**Task objective**
Only the lines from the top of the records below through the line containing "kerb('kerb_right', lambda y: KR, st, -1)" should be printed, exactly and without pictures.

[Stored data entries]
+++

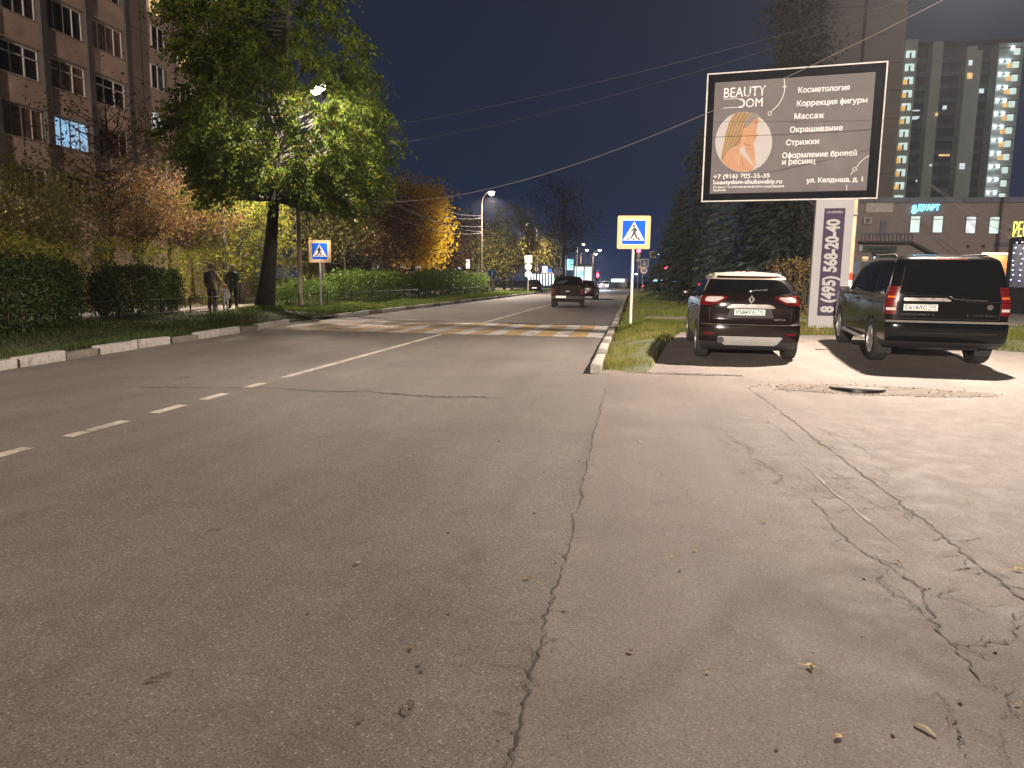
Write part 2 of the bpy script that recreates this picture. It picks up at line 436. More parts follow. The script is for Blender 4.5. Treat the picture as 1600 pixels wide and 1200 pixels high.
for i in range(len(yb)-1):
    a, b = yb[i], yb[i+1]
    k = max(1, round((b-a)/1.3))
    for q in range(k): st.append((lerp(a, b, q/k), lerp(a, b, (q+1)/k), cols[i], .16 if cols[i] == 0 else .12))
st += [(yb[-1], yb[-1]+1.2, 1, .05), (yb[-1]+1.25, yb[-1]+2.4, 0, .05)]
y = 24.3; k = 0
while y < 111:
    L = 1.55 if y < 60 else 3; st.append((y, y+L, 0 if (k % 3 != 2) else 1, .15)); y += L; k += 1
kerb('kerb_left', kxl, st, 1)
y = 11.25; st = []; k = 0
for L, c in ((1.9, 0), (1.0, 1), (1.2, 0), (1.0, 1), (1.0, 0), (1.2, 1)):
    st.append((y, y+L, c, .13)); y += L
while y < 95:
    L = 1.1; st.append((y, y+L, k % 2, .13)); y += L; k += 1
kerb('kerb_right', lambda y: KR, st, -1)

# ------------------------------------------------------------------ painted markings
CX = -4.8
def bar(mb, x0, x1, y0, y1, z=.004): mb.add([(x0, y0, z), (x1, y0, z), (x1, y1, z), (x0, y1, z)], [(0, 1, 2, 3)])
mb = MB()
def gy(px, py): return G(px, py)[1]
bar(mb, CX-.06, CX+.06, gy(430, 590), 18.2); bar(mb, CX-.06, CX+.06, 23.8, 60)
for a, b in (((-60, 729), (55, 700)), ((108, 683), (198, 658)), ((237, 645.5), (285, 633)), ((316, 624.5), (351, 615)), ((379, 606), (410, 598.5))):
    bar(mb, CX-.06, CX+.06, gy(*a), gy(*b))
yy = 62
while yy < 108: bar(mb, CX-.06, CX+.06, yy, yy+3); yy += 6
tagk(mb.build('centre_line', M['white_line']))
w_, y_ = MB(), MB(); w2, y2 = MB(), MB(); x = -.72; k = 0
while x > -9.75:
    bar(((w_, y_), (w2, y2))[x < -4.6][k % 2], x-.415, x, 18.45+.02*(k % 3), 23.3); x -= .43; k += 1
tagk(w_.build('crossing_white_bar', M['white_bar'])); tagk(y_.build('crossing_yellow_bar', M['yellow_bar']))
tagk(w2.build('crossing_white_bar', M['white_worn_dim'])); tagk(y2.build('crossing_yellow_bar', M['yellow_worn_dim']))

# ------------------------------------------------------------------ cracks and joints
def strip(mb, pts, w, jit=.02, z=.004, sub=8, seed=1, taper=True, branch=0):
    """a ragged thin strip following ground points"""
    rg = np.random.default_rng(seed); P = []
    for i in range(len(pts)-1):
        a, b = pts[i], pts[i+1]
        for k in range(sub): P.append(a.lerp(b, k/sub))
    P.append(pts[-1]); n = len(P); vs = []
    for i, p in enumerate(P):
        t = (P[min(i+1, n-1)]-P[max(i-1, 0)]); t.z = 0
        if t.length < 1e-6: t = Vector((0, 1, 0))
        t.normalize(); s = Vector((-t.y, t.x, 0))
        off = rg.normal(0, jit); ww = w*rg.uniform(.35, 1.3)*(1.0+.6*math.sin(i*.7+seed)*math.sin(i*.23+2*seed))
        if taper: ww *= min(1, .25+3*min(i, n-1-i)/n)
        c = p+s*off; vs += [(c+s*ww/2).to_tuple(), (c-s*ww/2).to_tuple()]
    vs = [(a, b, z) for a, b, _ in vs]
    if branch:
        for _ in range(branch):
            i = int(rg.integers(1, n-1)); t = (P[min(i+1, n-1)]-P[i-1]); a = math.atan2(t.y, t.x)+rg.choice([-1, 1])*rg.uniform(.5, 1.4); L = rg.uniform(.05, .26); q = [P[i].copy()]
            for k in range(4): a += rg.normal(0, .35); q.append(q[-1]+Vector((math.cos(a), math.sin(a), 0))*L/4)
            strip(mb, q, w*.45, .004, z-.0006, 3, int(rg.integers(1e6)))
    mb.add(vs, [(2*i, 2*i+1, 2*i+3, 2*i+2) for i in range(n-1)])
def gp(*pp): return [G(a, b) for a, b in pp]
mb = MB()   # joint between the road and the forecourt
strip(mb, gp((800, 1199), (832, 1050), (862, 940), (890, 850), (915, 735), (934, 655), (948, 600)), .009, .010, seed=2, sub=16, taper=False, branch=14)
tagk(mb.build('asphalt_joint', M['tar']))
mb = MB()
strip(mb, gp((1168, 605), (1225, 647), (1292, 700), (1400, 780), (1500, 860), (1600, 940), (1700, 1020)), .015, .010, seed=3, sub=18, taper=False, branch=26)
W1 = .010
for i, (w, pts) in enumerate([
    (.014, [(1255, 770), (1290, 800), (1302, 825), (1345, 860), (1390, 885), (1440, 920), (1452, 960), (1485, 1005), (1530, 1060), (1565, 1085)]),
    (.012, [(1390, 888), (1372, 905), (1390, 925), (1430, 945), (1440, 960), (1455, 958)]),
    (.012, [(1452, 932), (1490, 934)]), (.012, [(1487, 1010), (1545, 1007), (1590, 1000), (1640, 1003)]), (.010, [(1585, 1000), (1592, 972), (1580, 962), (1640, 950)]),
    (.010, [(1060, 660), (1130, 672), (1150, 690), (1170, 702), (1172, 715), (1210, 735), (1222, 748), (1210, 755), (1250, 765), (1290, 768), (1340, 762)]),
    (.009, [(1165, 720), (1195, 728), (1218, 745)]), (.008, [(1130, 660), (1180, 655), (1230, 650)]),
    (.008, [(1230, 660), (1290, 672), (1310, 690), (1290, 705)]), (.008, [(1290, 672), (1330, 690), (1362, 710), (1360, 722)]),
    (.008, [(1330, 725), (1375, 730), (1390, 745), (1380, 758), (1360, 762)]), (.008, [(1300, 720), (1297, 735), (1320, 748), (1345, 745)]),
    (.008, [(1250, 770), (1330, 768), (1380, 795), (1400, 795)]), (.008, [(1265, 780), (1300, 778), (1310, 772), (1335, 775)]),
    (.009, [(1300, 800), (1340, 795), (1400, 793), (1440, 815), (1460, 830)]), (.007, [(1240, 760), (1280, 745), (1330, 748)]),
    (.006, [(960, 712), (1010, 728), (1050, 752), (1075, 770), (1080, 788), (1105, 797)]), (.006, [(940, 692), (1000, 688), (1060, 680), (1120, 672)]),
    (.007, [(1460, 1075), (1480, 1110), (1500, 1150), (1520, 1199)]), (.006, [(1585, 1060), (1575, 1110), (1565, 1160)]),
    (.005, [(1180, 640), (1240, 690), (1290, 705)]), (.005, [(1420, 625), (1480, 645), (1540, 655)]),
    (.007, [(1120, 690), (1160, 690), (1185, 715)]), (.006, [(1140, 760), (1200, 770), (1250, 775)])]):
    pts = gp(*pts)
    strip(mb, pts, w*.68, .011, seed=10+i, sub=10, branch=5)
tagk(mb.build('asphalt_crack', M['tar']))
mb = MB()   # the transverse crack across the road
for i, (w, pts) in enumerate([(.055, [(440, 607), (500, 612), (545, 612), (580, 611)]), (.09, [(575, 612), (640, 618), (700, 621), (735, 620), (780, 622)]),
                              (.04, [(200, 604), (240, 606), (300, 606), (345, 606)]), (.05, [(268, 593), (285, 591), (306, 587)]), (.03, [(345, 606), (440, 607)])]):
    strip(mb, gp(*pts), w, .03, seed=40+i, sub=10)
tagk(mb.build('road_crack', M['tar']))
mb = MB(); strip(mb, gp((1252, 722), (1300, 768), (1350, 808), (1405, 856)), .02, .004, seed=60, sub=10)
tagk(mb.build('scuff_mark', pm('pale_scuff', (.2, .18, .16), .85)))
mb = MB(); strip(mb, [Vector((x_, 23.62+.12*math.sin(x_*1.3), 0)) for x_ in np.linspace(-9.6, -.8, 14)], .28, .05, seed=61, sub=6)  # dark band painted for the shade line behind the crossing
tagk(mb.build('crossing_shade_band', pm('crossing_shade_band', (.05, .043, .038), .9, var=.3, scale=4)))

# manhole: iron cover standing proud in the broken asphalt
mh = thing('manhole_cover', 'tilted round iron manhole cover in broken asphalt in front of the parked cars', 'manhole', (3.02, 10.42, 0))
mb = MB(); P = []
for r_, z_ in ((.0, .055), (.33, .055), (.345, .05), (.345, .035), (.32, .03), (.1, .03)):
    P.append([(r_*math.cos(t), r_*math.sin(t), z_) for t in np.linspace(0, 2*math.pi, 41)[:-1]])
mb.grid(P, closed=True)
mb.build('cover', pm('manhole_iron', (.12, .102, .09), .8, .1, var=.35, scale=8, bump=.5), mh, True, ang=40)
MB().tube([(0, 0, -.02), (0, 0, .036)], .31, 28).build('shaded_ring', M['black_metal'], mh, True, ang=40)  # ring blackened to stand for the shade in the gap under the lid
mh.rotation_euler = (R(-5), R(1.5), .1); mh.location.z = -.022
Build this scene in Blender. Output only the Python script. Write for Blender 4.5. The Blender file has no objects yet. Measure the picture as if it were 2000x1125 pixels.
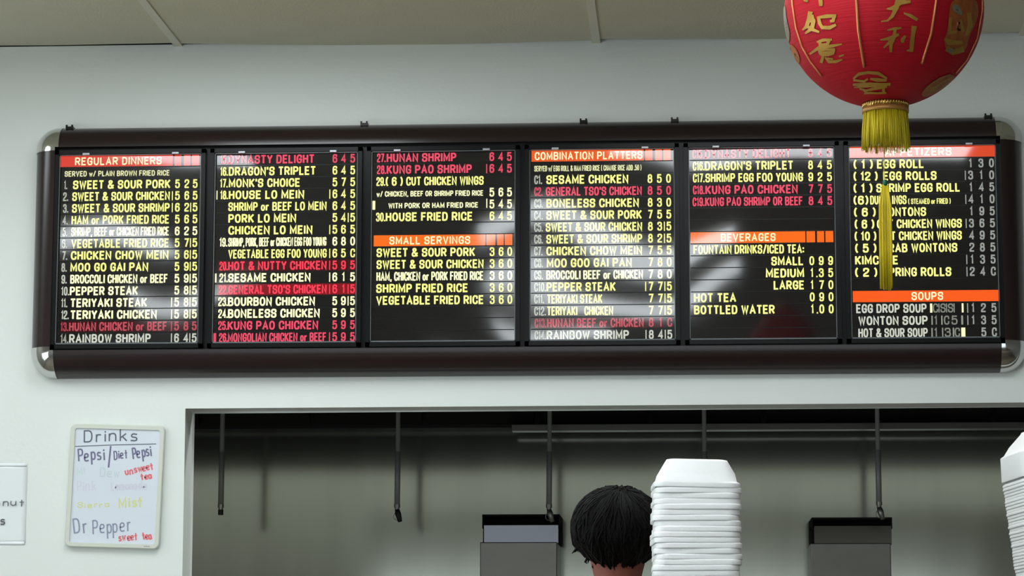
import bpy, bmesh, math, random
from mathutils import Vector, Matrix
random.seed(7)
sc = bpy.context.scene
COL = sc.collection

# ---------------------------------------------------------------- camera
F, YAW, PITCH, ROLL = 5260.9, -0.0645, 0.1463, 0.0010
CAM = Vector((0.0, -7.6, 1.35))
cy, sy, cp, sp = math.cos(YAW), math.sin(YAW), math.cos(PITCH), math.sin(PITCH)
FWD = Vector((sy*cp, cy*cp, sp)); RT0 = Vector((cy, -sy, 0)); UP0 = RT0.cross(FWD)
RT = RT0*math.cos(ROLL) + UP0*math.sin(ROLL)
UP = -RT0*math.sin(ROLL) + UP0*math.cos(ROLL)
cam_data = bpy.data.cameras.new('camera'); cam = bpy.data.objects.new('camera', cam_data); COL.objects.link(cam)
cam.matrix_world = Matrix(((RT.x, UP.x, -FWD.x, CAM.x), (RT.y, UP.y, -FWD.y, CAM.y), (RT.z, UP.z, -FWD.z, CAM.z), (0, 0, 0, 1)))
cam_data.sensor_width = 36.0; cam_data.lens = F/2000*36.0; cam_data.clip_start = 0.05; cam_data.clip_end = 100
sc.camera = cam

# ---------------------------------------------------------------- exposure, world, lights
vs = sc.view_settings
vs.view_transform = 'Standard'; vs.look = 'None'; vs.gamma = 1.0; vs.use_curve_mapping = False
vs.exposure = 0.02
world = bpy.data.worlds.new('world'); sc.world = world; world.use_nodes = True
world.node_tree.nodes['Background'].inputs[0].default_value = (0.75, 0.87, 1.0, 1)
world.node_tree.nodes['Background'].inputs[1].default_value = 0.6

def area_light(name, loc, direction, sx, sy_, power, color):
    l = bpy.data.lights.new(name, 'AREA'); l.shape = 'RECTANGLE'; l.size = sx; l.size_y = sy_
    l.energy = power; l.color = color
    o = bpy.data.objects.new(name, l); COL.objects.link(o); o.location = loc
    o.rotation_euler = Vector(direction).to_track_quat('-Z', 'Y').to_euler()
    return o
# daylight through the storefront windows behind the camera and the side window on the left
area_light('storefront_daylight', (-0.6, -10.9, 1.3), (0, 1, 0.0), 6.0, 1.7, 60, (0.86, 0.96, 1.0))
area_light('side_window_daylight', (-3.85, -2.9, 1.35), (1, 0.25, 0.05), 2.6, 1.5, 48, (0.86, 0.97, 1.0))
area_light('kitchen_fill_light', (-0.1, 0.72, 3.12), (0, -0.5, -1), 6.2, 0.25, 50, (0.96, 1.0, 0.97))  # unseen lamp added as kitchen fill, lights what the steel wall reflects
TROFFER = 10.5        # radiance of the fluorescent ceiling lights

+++

**Exercise result**
Write part 2 of the bpy script that recreates this picture. It picks up at line 436. More parts follow. The script is for Blender 4.5. Treat the picture as 1600 pixels wide and 1200 pixels high.
for i in range(len(yb)-1):
    a, b = yb[i], yb[i+1]
    k = max(1, round((b-a)/1.3))
    for q in range(k): st.append((lerp(a, b, q/k), lerp(a, b, (q+1)/k), cols[i], .16 if cols[i] == 0 else .12))
st += [(yb[-1], yb[-1]+1.2, 1, .05), (yb[-1]+1.25, yb[-1]+2.4, 0, .05)]
y = 24.3; k = 0
while y < 111:
    L = 1.55 if y < 60 else 3; st.append((y, y+L, 0 if (k % 3 != 2) else 1, .15)); y += L; k += 1
kerb('kerb_left', kxl, st, 1)
y = 11.25; st = []; k = 0
for L, c in ((1.9, 0), (1.0, 1), (1.2, 0), (1.0, 1), (1.0, 0), (1.2, 1)):
    st.append((y, y+L, c, .13)); y += L
while y < 95:
    L = 1.1; st.append((y, y+L, k % 2, .13)); y += L; k += 1
kerb('kerb_right', lambda y: KR, st, -1)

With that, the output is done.